Le jeudi 9 avril, des élections générales se déroulent en Indonésie sur fond de crise économique. Les observateurs s'attendent à ce que le président Susilo Bambang Yudhoyono sorte renforcé de ce scrutin.
AFP - L'Indonésie se rend aux urnes jeudi pour des élections générales qui devraient renforcer le président Susilo Bambang Yudhoyono en dépit des incertitudes liées à la crise économique.
Fiers d'appartenir à "la troisième démocratie au monde" après l'Inde et les Etats-Unis, 171 millions d'électeurs sont appelés à élire, le même jour, leurs députés, leurs représentants régionaux et leurs élus locaux.
Cette journée électorale, considérée comme "la plus complexe au monde" dans un archipel de 5.000 km de long et de 6.000 îles habitées, préparera le terrain pour le scrutin présidentiel du 8 juillet.
Le centriste Yudhoyono, un ex-général de 59 ans qui bénéficie d'une bonne image sur la scène internationale, est donné favori pour un second mandat de cinq ans.
Mais son avenir dépend en bonne partie du score que réalisera jeudi sa formation, le Parti démocratique (PD), qui pourrait devenir, si les sondages se confirmaient, le premier parti indonésien, huit ans seulement après sa création.
M. Yudhoyono "est l'homme à battre de ces élections", résume Jeffrey Winters, spécialiste de l'Indonésie à l'université de Chicago.
Les Indonésiens lui savent gré d'avoir stabilisé le pays après les années houleuses ayant suivi la chute en 1998 de Suharto, qui l'a dirigé d'une main de fer durant 32 ans.
"Sans que le monde ne le remarque, l'Indonésie est devenue un pays presque normal, apparaissant même particulièrement calme par rapport à ses voisins comme la Thaïlande, la Malaisie ou les Philippines", souligne un diplomate à Jakarta.
Les foyers de tensions séparatistes, à Aceh ou en Papaousie, se sont apaisés tandis que le respect de la diversité religieuse a été préservé, malgré des crises sporadiques, dans le plus grand pays musulman du monde.

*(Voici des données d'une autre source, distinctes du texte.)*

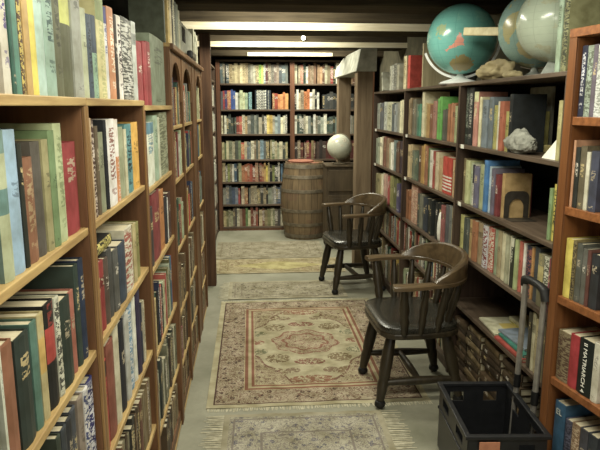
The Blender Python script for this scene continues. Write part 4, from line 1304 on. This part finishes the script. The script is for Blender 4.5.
MB().box(x0 + .0, x1, -.10, -.003, 0, .002).build('foot_plate', MT['black_metal'], be)
# leaning print and cards at the near end of that tier
cd_ = tag(MB().add([(0, 0, 0), (0, .13, 0), (.05, .10, .085), (.06, .02, .10), (.003, 0, 0), (.003, .13, 0), (.053, .10, .085), (.063, .02, .10)],
    [(0, 1, 2, 3), (7, 6, 5, 4), (0, 4, 5, 1), (1, 5, 6, 2), (2, 6, 7, 3), (3, 7, 4, 0)]).build('paper_card', MT['white_paper']), 'white card leaning on the dark bookcase near the grey rock', 'card')
cd_.location = (1.205, 2.345, 1.3887)
bb = tag(MB().box(0, .10, 0, .14, 0, .035).build('yellow_box', plain('yellow_card', 'a89850', '887838', .7), None, bevel=.003), 'small dull yellow box at the back between rock and white card', 'box')
bb.location = (1.35, 2.62, 1.3887)
tile = tag(MB().box(0, .02, 0, .24, 0, .305).build('stone_tile', MT['pale_box'], None, bevel=.006), 'grey stone slab standing at the back behind the rock', 'slab')
tile.location = (1.44, 2.90, 1.3887)
sh = lump('white_stone', 'white rounded stone leaning among books between the two chairs', 'stone', (XR + .03, 3.80, .7405), (.02, .028, .11), MT['white_paper'], 2.2, .1, 0, 2, False)

# ------------------------------------------------------------------ crate on a folding luggage cart
ct = thing('luggage_cart', 'grey folding luggage cart with black handle behind the crate', 'cart', (0, 0, 0))
px_, y_a, y_b = 1.15, 2.395, 2.226
MB().box(.86, 1.14, 2.12, 2.48, .045, .062).build('platform', MT['black_metal'], ct, bevel=.004)
for yy in (y_a, y_b):
    MB().tube([(px_ - .01, yy + .045, .05), (px_ - .008, yy + .022, .45), (px_ - .012, yy, .872)], .0125, 14).build('pole', MT['pole'], ct, smooth=True)
    MB().tube([(px_ - .0083, yy + .0248, .40), (px_ - .0082, yy + .0215, .46)], .0155, 14).build('collar', MT['rubber'], ct, smooth=True)
pts = [(px_ - .012, y_a + .012, .862), (px_ - .013, y_a + .004, .888), (px_ - .013, y_a - .03, .897), (px_ - .013, (y_a + y_b) / 2, .899), (px_ - .013, y_b + .03, .897), (px_ - .013, y_b - .004, .888), (px_ - .012, y_b - .014, .852)]
MB().tube(pts, [.016, .019, .017, .016, .017, .021, .019], 14).build('handle', MT['rubber'], ct, smooth=True)
for yy in (2.47, 2.13):
    w_ = MB().lathe([(.012, -.012), (.038, -.012), (.044, -.006), (.044, .006), (.038, .012), (.012, .012), (.012, -.012)], 24, 0, Matrix.Translation((1.10, yy, .044)) @ Matrix.Rotation(R(90), 4, 'X'))
    w_.build('wheel', MT['rubber'], ct, smooth=True)
for yy in (2.17, 2.43): MB().box(.87, .90, yy - .012, yy + .012, .0, .044).build('front_foot', MT['rubber'], ct)
cr = thing('plastic_crate', 'black plastic crate with an orange label on the luggage cart', 'crate', (.975, 2.30, .0625), R(-4))
def crate_wall(L, H, holes, thick=.006):
    """wall in local xz plane with rectangular hand and vent holes, built as a grid of panels"""
    xs = sorted(set([-L/2, L/2] + [h[0] for h in holes] + [h[1] for h in holes])); zs = sorted(set([0, H] + [h[2] for h in holes] + [h[3] for h in holes]))
    b = MB()
    for i in range(len(xs) - 1):
        for j in range(len(zs) - 1):
            cx, cz = (xs[i] + xs[i+1]) / 2, (zs[j] + zs[j+1]) / 2
            if any(h[0] < cx < h[1] and h[2] < cz < h[3] for h in holes): continue
            b.box(xs[i], xs[i+1], -thick/2, thick/2, zs[j], zs[j+1])
    return b
CW, CL, CH = .30, .45, .298
def holes(L):
    hs = []
    if L < .4: hs += [(-.105, -.045, CH - .075, CH - .03), (.045, .105, CH - .075, CH - .03)]
    else: hs += [(-.16, -.06, CH - .07, CH - .03), (.06, .16, CH - .07, CH - .03)]
    return hs
for (cx, cy, rz_, L, nm) in ((0, -CL/2, 0, CW, 'front_wall'), (0, CL/2, 0, CW, 'rear_wall'), (-CW/2, 0, R(90), CL, 'side_wall'), (CW/2, 0, R(90), CL, 'side_wall')):
    w_ = crate_wall(L, CH, holes(L)).build(nm, MT['plastic'], cr)
    w_.location = (cx, cy, 0); w_.rotation_euler = (0, 0, rz_)
rim = MB()
for x0, x1, y0, y1 in ((-CW/2-.014, CW/2+.014, -CL/2-.014, -CL/2+.008), (-CW/2-.014, CW/2+.014, CL/2-.008, CL/2+.014), (-CW/2-.014, -CW/2+.008, -CL/2+.008, CL/2-.008), (CW/2-.008, CW/2+.014, -CL/2+.008, CL/2-.008)):
    rim.box(x0, x1, y0, y1, CH - .004, CH + .012)
    rim.box(x0 + .006, x1 - .006, y0 + .006, y1 - .006, CH - .115, CH - .10)
rim.build('rim', MT['plastic'], cr, bevel=.003)
MB().box(-CW/2, CW/2, -CL/2, CL/2, 0, .006).build('floor_panel', MT['plastic'], cr)
MB().box(-.112, -.034, -CL/2 - .0175, -CL/2 - .0145, CH - .052, CH - .010).build('orange_label', MT['orange_label'], cr)

# ------------------------------------------------------------------ little bulb on the beam
lb = thing('light_bulb', 'tiny bright bulb glowing under the far ceiling beams', 'bulb', (.56, 6.575, 2.29))
eM = Mat('bulb_glow'); eM.b.inputs['Emission Color'].default_value = (1, .92, .75, 1); eM.b.inputs['Emission Strength'].default_value = 8
MB().sphere(.022, (0, 0, 0), 16, 10).build('glass', eM.m, lb, smooth=True)
MB().tube([(0, .018, 0), (0, .034, 0)], .014, 12).build('socket', MT['white_paper'], lb)

# ------------------------------------------------------------------ light
def area(name, loc, sx, sy, power, rot=(0, 0, 0), col=(1., .93, .76)):
    l = bpy.data.lights.new(name, 'AREA'); l.shape = 'RECTANGLE'; l.size = sx; l.size_y = sy; l.energy = power; l.color = col
    o = bpy.data.objects.new(name, l); COL.objects.link(o); o.location = loc; o.rotation_euler = rot
    return o
WARM = (1., .975, .80)
area('lamp', (.45, .75, 2.18), 1.0, .35, 27, (R(8), 0, 0), WARM)
area('lamp', (.42, 2.1, 2.18), .9, .15, 20, (0, 0, 0), WARM)
area('lamp', (.40, 3.4, 2.2), .8, .12, 15, (0, 0, 0), WARM)
area('lamp', (.20, 4.68, 2.48), .55, .2, 24, (R(22), 0, 0), WARM)
area('lamp', (.20, 6.10, 2.48), .55, .2, 30, (R(22), 0, 0), WARM)
area('lamp', (.45, 7.35, 2.46), 1.1, .2, 38, (R(12), 0, 0), WARM)
w = bpy.data.worlds.new('room_air'); scene.world = w; w.use_nodes = True
bg = w.node_tree.nodes['Background']; bg.inputs[0].default_value = (1., .95, .82, 1); bg.inputs[1].default_value = .8
scene.view_settings.view_transform = 'Standard'
scene.view_settings.look = 'None'
scene.view_settings.exposure = .22
scene.cycles.use_denoising = True
scene.cycles.max_bounces = 6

Membre du G20, l'archipel a bénéficié d'une croissance supérieure à 6% en 2007 et 2008 grâce notamment à ses immenses ressources naturelles, comme le gaz, le nickel ou l'huile de palme. L'économie devrait se ralentir à 4% cette année à cause de la crise économique, dont l'impact, notamment social, reste jusqu'à présent limité.
Sur le plan politique, la liberté d'expression est désormais bien établie et la société civile très active. "Le pays a gagné en maturité et nous sommes désormais très attachés à faire vivre la démocratie", explique Dewi Fortuna Anwar, professeur de politique à l'Institut des Sciences.

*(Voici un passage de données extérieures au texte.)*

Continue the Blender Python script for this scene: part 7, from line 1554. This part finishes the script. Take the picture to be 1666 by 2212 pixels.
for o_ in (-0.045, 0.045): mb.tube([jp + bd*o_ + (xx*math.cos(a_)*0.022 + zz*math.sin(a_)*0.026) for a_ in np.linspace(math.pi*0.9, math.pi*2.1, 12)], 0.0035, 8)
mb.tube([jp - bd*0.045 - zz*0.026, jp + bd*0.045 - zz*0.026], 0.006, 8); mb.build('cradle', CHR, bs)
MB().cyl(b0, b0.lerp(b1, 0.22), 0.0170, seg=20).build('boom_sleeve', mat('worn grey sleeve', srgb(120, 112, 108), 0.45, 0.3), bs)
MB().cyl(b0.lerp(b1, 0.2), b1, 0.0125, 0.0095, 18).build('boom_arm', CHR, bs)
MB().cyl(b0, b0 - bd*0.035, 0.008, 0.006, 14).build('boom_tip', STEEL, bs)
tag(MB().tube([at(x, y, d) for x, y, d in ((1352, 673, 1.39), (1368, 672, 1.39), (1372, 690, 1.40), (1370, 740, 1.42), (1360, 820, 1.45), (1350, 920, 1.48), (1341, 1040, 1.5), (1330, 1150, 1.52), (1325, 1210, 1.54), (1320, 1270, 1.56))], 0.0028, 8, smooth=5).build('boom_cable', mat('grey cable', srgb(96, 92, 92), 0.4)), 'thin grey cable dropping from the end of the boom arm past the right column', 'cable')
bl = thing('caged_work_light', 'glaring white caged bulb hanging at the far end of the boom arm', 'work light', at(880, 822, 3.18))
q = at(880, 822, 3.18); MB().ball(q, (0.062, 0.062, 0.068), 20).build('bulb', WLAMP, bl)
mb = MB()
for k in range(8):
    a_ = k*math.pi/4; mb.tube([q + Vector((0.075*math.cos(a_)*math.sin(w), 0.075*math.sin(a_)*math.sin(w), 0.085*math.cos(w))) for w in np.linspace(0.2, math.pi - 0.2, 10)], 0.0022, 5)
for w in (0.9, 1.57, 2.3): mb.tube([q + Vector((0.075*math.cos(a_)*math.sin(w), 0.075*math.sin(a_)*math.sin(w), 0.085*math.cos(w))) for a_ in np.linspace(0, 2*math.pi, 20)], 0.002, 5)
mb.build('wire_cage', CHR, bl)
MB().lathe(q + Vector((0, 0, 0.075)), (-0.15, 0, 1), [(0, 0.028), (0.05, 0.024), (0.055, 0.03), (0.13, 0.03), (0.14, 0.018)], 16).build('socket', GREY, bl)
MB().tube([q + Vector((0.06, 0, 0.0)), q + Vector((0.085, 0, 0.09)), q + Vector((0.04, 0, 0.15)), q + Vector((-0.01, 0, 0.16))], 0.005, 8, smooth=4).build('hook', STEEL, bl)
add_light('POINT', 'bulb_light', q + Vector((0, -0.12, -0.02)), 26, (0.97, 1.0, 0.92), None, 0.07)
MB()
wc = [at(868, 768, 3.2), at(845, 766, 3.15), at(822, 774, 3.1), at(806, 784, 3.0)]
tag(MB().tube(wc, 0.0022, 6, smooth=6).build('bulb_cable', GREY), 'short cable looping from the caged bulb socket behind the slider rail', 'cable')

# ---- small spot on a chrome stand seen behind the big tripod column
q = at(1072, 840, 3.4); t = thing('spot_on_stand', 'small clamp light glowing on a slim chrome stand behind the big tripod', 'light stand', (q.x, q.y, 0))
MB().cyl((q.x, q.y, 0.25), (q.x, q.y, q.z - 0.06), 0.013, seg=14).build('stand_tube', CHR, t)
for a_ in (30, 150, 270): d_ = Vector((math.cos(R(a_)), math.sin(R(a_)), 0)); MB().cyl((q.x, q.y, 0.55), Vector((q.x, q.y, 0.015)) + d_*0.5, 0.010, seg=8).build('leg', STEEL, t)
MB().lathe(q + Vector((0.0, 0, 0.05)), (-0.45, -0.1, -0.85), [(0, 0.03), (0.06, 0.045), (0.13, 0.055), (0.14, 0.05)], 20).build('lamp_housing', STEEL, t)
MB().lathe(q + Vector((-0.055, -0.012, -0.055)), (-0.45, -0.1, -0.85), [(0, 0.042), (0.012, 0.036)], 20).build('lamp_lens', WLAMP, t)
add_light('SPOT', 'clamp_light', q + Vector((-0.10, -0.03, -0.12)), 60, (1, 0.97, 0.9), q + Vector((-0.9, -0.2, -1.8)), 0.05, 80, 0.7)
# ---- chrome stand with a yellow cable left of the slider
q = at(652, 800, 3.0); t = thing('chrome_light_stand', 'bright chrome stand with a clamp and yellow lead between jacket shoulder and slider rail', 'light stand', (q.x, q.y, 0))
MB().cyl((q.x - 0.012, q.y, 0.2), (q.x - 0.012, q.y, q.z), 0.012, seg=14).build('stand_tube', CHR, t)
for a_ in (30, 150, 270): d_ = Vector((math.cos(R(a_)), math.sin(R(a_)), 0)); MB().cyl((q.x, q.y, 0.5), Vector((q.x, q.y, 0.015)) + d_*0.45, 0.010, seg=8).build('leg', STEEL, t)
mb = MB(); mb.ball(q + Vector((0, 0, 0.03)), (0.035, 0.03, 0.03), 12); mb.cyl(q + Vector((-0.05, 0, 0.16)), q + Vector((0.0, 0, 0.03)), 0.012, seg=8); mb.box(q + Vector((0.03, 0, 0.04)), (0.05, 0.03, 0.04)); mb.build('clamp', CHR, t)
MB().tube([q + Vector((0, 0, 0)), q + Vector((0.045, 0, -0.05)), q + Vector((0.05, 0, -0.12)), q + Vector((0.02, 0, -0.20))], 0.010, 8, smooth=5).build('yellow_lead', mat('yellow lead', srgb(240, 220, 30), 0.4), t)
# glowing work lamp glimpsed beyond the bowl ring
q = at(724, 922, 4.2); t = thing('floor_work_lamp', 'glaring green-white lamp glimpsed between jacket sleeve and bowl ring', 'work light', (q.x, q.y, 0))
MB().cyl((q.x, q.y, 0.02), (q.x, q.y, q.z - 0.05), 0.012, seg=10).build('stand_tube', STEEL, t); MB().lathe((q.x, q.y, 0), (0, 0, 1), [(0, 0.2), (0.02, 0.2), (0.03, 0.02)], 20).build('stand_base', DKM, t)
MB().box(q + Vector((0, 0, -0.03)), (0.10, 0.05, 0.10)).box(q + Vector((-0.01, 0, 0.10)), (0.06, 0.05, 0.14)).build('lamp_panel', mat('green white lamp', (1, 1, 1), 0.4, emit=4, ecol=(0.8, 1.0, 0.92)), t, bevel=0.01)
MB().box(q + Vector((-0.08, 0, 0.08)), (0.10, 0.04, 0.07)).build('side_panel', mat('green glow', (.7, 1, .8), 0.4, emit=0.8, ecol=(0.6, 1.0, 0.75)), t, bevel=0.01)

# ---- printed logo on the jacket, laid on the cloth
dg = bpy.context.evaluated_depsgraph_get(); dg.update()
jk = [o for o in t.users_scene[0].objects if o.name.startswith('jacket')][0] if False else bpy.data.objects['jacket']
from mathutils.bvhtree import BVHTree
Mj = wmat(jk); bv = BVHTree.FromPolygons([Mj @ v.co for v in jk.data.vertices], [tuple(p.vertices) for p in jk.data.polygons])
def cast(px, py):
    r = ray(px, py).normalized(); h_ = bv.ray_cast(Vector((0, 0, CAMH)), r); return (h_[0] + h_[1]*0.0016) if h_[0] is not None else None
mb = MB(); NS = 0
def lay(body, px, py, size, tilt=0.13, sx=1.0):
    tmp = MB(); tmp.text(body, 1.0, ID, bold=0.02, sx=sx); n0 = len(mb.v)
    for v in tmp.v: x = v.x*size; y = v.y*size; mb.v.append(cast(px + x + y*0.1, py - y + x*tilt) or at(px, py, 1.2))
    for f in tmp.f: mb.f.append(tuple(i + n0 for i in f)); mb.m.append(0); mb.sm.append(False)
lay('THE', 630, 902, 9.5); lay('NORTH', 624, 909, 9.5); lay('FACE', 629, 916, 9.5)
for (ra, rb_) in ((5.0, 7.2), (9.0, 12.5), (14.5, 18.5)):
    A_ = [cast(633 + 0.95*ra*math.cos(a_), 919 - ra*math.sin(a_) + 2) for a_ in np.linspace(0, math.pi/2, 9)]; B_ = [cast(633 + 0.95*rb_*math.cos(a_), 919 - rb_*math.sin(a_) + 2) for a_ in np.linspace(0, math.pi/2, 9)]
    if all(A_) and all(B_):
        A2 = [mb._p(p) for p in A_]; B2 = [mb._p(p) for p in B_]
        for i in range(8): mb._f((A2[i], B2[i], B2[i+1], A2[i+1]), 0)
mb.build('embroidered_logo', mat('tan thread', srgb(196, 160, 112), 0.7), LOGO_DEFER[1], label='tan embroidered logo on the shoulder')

"Mais elle reste encore brouillonne et il y a encore du chemin à faire", ajoute-t-elle, en regrettant notamment la vacuité du débat politique.
Quels sont les programmes des différents partis sur la crise économique, la pauvreté, l'accès à l'eau potable ou l'éducation? "Personne n'est en mesure de le dire, car la campagne s'est résumée à un concours de personnalités", se désole Mme Anwar.

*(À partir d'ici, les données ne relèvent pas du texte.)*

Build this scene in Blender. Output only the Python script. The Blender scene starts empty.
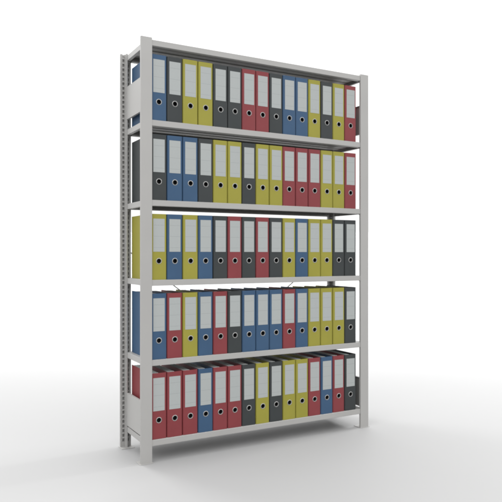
import bpy, bmesh, math, random
from mathutils import Vector, Matrix
random.seed(4)
scene = bpy.context.scene
COL = scene.collection
MM = 0.001

# ------------------------------------------------------------------ sizes (millimetres)
W, D, P = 1434.0, 343.0, 58.8          # outer width, outer depth, upright width
BASE, PITCH, TOP = 113.3, 400.0, 2122.7
SHELF_Z = [BASE + PITCH * (5 - k) for k in range(6)]   # top shelf first
SHEET = 29.5                           # height of a shelf's folded edge

# ------------------------------------------------------------------ materials
def new_mat(name):
    m = bpy.data.materials.new(name)
    m.use_nodes = True
    nt = m.node_tree
    return m, nt, nt.nodes['Principled BSDF']

def surface(name, rgb, rough=0.5, spec=0.4, vary=0.05, scale=6.0, bump=0.0, bump_scale=400.0, metallic=0.0, stretch=None):
    """Principled paint / cloth / paper with a faint mottling of the colour, the gloss and the surface."""
    m, nt, b = new_mat(name)
    N, L = nt.nodes, nt.links
    tc = N.new('ShaderNodeTexCoord')
    info = N.new('ShaderNodeObjectInfo')
    add = N.new('ShaderNodeVectorMath'); add.operation = 'ADD'
    L.new(tc.outputs['Object'], add.inputs[0]); L.new(info.outputs['Random'], add.inputs[1])
    vec = add.outputs[0]
    n1 = N.new('ShaderNodeTexNoise'); n1.inputs['Scale'].default_value = scale; n1.inputs['Detail'].default_value = 6
    L.new(vec, n1.inputs['Vector'])
    ramp = N.new('ShaderNodeMapRange')
    ramp.inputs['From Min'].default_value = 0.3; ramp.inputs['From Max'].default_value = 0.7
    ramp.inputs['To Min'].default_value = 1 - vary; ramp.inputs['To Max'].default_value = 1 + vary
    L.new(n1.outputs['Fac'], ramp.inputs['Value'])
    mul = N.new('ShaderNodeVectorMath'); mul.operation = 'SCALE'
    mul.inputs[0].default_value = rgb
    L.new(ramp.outputs['Result'], mul.inputs['Scale'])
    L.new(mul.outputs['Vector'], b.inputs['Base Color'])
    r2 = N.new('ShaderNodeMapRange')
    r2.inputs['To Min'].default_value = rough - 0.06; r2.inputs['To Max'].default_value = rough + 0.06
    L.new(n1.outputs['Fac'], r2.inputs['Value']); L.new(r2.outputs['Result'], b.inputs['Roughness'])
    b.inputs['Specular IOR Level'].default_value = spec
    b.inputs['Metallic'].default_value = metallic
    if bump:
        n2 = N.new('ShaderNodeTexNoise'); n2.inputs['Scale'].default_value = bump_scale; n2.inputs['Detail'].default_value = 3
        src = vec
        if stretch:
            mp = N.new('ShaderNodeMapping'); mp.inputs['Scale'].default_value = stretch
            L.new(vec, mp.inputs['Vector']); src = mp.outputs['Vector']
        L.new(src, n2.inputs['Vector'])
        bp = N.new('ShaderNodeBump'); bp.inputs['Strength'].default_value = bump; bp.inputs['Distance'].default_value = 0.0006
        L.new(n2.outputs['Fac'], bp.inputs['Height']); L.new(bp.outputs['Normal'], b.inputs['Normal'])
    return m

STEEL = surface('grey_powder_coat', (0.290, 0.286, 0.278), 0.48, 0.35, 0.025, 5, 0.08, 900)
ROD = surface('zinc_rod', (0.42, 0.42, 0.41), 0.4, 0.5, 0.05, 20, metallic=0.3)
COVERS = {
    'yellow': surface('yellow_cover', (0.222, 0.206, 0.034), 0.5, 0.2, 0.035, 9, 0.12, 700),
    'blue': surface('blue_cover', (0.032, 0.068, 0.126), 0.5, 0.2, 0.05, 9, 0.12, 700),
    'red': surface('red_cover', (0.163, 0.033, 0.037), 0.5, 0.2, 0.05, 9, 0.12, 700),
    'black': surface('black_cover', (0.031, 0.035, 0.036), 0.5, 0.2, 0.06, 9, 0.12, 700),
}
NICKEL = surface('nickel_ring', (0.27, 0.27, 0.265), 0.38, 0.5, 0.04, 60, metallic=0.35)
HOLE_SHADE = surface('hole_shade', (0.012, 0.012, 0.013), 0.7, 0.2, 0.05, 60)  # near black painted in for the shade inside the finger hole
PAPER = surface('paper_edges', (0.50, 0.52, 0.515), 0.8, 0.15, 0.05, 30, 0.6, 120, stretch=(14, 0.4, 0.4))

def label_material():
    m, nt, b = new_mat('label_card')
    N, L = nt.nodes, nt.links
    tc = N.new('ShaderNodeTexCoord'); sep = N.new('ShaderNodeSeparateXYZ')
    L.new(tc.outputs['Generated'], sep.inputs[0])
    def near(sock, c, half):
        c1 = N.new('ShaderNodeMath'); c1.operation = 'COMPARE'
        c1.inputs[1].default_value = c; c1.inputs[2].default_value = half
        L.new(sock, c1.inputs[0]); return c1.outputs[0]
    def op(kind, a, c):
        n = N.new('ShaderNodeMath'); n.operation = kind; n.use_clamp = True
        for i, s in enumerate((a, c)):
            if isinstance(s, float): n.inputs[i].default_value = s
            else: L.new(s, n.inputs[i])
        return n.outputs[0]
    lines = op('ADD', op('ADD', near(sep.outputs[2], 0.805, 0.0042), near(sep.outputs[2], 0.468, 0.0042)), near(sep.outputs[2], 0.125, 0.0042))
    lines = op('MULTIPLY', lines, near(sep.outputs[0], 0.5, 0.46))
    noise = N.new('ShaderNodeTexNoise'); noise.inputs['Scale'].default_value = 90; noise.inputs['Detail'].default_value = 5
    L.new(tc.outputs['Object'], noise.inputs['Vector'])
    mr = N.new('ShaderNodeMapRange'); mr.inputs['To Min'].default_value = 0.97; mr.inputs['To Max'].default_value = 1.03
    L.new(noise.outputs['Fac'], mr.inputs['Value'])
    mix = N.new('ShaderNodeMix'); mix.data_type = 'RGBA'
    mix.inputs['A'].default_value = (0.285, 0.301, 0.298, 1); mix.inputs['B'].default_value = (0.215, 0.23, 0.23, 1)
    L.new(lines, mix.inputs['Factor'])
    sc = N.new('ShaderNodeVectorMath'); sc.operation = 'SCALE'
    L.new(mix.outputs['Result'], sc.inputs[0]); L.new(mr.outputs['Result'], sc.inputs['Scale'])
    L.new(sc.outputs['Vector'], b.inputs['Base Color'])
    b.inputs['Roughness'].default_value = 0.6; b.inputs['Specular IOR Level'].default_value = 0.25
    return m
LABEL = label_material()
BACKDROP = surface('white_studio_floor', (0.266, 0.266, 0.266), 0.6, 0.2, 0.006, 1.2, 0.05, 300)

# ------------------------------------------------------------------ mesh helpers
def box(bm, x0, x1, y0, y1, z0, z1, bevel=0.0):
    vs = [bm.verts.new(Vector((x, y, z)) * MM) for z in (z0, z1) for y in (y0, y1) for x in (x0, x1)]
    fs = [bm.faces.new([vs[i] for i in q]) for q in ((0, 2, 3, 1), (4, 5, 7, 6), (0, 1, 5, 4), (2, 6, 7, 3), (0, 4, 6, 2), (1, 3, 7, 5))]
    if bevel:
        es = list({e for f in fs for e in f.edges})
        bmesh.ops.bevel(bm, geom=es, offset=bevel * MM, segments=2, profile=0.6, affect='EDGES')

def tube(bm, a, b, r, n=10):
    a, b = Vector(a) * MM, Vector(b) * MM
    d = (b - a).normalized()
    u = d.orthogonal().normalized(); w = d.cross(u)
    rings = [[bm.verts.new(p + (u * math.cos(t) + w * math.sin(t)) * r * MM) for t in [2 * math.pi * i / n for i in range(n)]] for p in (a, b)]
    for i in range(n):
        bm.faces.new((rings[0][i], rings[0][(i + 1) % n], rings[1][(i + 1) % n], rings[1][i]))
    bm.faces.new(rings[0][::-1]); bm.faces.new(rings[1])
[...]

Les électeurs sont également déboussolés par la présence de 38 partis aux législatives et les multiples dysfonctionnements dans leur organisation. Le nombre d'abstentionnistes pourrait ainsi atteindre 30 à 40% contre moins de 20% en 2004.
Fléau du pays, la corruption reste endémique malgré une succession d'affaires qui a vu tomber des hommes d'affaires, des élus, l'ex-gouverneur de la Banque d'Indonésie et même le père de la belle-fille de M. Yudhoyono.
Et, plus que jamais, l'argent a miné la campagne car tout, ou presque, s'achète, des "militants" remplissant les meetings aux électeurs, attirés par un billet de banque ou des promesses.
Petra Oderbrecht, la première candidate d'origine étrangère à se présenter en Indonésie, en a fait l'amère expérience. Durant la campagne, une question lui a souvent été posée: "Madame, si vous voulez que je vote pour vous, qu'allez-vous me donner?".